Even when all 600 or so people are accommodated within the completed village, located near Keehi Lagoon, it will represent just a small sliver of the homeless population of Oahu. This can be a solution for one homeless constituency in need of help — the working poor, with families — but is not geared for all living with homelessness, with all its complexities.
This project is impressive not because it purports to resolve all homelessness issues (it doesn’t), but because of its rather visionary approach that encourages both self-reliance and mutual support.
What can and should be replicated from this initiative is collaboration to overcome hurdles.
Kahauiki Village’s concept was devised by Hawaii businessman Duane Kurisu, who grew up in a plantation village and believes recreating that environment could help reclaim lives.
Kurisu is repurposing prefabricated units that had been purchased originally to help those who lost their homes six years ago in the devastating Japan tsunami and nuclear reactor disaster. These are modular dwellings built and dispatched as part of the “Aloha for Japan” charity fundraiser. Kurisu, a board member for Oahu Publications Inc., the Honolulu Star-Advertiser’s parent company, helped to organize that event.
Even with the land provided and the dwellings essentially purchased, the undisclosed costs of the project continue to mount. And another asset in Kahauiki Village’s immense potential — nearby job opportunities for those willing and able to work — might not materialize readily for another project. That piece, contributed by former first lady Vicky Cayetano, is the willingness to hire workers from the village at her United Laundry business, which is within walking distance.
In what is becoming the best kind of public-private partnership, the development of the village also involves the work of nonprofits. It is an enterprise of Kurisu’s own aio Foundation, which will lease the land from the city at $1 a year.
Success also will depend on the work of groups such as Salvation Army and Catholic Charities Hawaii, which will provide programs readying the families before they move in.

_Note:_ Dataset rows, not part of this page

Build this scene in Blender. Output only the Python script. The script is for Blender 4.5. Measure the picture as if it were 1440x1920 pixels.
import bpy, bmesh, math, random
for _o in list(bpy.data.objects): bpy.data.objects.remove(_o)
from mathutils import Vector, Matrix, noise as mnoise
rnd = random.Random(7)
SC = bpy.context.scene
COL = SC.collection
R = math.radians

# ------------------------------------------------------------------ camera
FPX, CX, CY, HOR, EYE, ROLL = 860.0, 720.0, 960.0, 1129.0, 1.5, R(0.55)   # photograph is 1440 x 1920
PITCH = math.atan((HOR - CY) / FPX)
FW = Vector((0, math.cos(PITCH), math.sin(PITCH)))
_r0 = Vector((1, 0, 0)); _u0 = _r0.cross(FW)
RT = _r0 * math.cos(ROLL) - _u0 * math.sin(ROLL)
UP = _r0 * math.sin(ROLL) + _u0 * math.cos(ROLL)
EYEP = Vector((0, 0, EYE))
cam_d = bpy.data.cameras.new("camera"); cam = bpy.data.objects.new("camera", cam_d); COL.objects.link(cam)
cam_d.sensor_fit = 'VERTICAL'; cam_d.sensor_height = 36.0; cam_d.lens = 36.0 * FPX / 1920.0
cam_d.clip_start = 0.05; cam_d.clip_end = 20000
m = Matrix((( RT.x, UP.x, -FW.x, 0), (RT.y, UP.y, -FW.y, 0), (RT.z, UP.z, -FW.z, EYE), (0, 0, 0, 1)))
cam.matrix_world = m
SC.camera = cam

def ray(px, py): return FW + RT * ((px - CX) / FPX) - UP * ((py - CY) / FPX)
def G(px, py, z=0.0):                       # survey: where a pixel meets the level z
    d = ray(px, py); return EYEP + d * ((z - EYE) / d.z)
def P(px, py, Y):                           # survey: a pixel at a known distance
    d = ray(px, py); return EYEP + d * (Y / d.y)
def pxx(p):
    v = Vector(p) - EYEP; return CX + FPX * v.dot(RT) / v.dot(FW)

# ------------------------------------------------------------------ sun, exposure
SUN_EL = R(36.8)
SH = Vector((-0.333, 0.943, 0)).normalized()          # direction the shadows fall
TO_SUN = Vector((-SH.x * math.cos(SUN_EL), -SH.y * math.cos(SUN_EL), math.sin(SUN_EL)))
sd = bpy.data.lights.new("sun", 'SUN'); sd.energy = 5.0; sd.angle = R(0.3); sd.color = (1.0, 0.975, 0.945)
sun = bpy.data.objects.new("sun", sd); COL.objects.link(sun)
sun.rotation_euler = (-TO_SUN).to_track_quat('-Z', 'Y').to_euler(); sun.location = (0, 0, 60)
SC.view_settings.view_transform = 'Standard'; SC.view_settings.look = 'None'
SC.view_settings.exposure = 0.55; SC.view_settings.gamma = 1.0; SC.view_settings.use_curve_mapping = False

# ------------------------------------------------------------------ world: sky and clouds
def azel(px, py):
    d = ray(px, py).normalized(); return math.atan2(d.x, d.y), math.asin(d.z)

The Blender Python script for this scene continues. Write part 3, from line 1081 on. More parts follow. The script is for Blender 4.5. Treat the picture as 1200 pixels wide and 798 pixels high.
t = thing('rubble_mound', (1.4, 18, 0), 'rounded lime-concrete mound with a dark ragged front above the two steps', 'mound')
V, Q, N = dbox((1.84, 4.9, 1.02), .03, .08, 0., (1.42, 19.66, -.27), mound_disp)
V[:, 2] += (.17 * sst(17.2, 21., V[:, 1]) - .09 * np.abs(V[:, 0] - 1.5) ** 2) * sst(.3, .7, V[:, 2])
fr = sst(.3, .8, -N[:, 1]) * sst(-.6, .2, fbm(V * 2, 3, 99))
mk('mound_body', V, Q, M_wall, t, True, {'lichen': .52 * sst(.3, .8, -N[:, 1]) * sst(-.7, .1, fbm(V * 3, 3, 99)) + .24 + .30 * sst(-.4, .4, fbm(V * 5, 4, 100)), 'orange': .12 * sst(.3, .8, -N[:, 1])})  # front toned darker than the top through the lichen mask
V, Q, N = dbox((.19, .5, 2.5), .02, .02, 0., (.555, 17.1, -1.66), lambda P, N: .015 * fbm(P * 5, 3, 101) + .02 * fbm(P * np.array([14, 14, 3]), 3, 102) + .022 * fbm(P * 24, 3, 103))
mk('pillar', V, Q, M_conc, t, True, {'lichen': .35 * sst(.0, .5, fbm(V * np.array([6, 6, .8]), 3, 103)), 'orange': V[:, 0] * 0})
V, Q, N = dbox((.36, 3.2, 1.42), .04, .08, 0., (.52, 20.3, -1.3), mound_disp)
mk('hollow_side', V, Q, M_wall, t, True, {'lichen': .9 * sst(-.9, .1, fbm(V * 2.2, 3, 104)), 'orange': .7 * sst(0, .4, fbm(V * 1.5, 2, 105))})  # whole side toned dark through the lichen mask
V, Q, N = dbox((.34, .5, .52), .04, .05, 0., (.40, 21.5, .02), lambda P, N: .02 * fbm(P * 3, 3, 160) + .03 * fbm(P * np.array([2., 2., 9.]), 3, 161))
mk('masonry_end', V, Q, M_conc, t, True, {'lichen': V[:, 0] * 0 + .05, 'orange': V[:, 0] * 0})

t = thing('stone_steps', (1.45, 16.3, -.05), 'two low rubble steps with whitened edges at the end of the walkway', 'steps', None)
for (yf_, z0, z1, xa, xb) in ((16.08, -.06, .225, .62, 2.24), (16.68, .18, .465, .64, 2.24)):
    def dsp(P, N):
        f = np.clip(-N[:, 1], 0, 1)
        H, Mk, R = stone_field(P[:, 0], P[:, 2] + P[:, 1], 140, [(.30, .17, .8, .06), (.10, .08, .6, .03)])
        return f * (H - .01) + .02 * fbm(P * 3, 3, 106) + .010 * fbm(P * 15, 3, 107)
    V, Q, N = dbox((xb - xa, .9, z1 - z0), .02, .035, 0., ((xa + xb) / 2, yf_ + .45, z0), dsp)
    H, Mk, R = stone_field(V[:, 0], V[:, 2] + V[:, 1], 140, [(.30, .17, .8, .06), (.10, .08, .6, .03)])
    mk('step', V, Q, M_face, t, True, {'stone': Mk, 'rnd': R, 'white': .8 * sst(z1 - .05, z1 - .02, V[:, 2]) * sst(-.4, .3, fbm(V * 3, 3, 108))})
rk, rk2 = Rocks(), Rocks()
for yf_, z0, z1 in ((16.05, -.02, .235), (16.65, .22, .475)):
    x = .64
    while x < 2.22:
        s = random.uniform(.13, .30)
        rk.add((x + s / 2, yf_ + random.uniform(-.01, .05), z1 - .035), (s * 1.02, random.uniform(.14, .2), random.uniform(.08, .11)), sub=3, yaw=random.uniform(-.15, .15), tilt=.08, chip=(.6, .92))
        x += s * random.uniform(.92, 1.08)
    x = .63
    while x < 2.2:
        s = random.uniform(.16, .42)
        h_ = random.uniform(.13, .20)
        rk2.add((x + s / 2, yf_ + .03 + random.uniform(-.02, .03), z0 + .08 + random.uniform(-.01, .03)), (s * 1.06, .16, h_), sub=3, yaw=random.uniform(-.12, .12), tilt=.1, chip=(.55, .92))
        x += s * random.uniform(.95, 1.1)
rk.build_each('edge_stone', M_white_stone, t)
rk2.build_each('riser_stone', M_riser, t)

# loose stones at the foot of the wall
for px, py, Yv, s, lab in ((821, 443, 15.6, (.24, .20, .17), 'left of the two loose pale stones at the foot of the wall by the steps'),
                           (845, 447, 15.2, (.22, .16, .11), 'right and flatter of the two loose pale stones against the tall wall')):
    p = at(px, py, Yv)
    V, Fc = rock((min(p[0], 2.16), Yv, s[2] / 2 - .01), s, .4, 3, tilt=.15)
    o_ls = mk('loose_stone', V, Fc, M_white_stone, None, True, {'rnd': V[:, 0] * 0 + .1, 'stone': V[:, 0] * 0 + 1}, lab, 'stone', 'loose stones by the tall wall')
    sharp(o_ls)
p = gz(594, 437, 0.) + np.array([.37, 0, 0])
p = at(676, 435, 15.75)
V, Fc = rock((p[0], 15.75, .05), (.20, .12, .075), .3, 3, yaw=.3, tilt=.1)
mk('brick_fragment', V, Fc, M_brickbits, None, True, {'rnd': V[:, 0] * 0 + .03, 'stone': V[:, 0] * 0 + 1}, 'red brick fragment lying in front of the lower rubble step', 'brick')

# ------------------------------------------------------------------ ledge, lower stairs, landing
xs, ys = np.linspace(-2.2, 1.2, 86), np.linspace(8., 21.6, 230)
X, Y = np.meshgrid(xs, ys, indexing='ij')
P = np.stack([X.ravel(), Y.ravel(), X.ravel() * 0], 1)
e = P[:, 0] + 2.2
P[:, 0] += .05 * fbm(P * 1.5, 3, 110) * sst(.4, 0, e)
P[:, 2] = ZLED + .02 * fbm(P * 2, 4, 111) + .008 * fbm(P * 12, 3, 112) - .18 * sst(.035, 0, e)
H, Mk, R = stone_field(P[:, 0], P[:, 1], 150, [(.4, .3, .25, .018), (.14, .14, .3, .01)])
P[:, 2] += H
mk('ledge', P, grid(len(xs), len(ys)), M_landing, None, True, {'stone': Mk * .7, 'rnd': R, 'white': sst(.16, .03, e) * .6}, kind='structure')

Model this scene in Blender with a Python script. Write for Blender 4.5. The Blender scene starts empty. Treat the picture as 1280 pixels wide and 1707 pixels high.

It will be managed by the Institute for Human Services, which will do the essential task of screening potential residents, to find those willing to invest their own labor and the money they earn. These are not free homes but will be rented to the occupants at affordable rates: $900 monthly for two-bedroom homes, $725 for the one-bedroom units, all of them including electricity, gas and water service.
This is meant not as transitional housing but a place to call home, Gov. David Ige said at Tuesday’s groundbreaking. It’s not necessarily a final stop but represents a supportive neighborhood, where there will be a child-care center enabling parents to work at a job and be solid contributing members of the state economy.
Further — and most important — it will be a haven for children, who should grow up in calm and stability not afforded by life on the street.
Children need such things as they need food and water. The larger community needs them to have hope that they can break this cycle of poverty, see their own potential and realize it. It can take a village — in this case, a plantation village — to raise a child.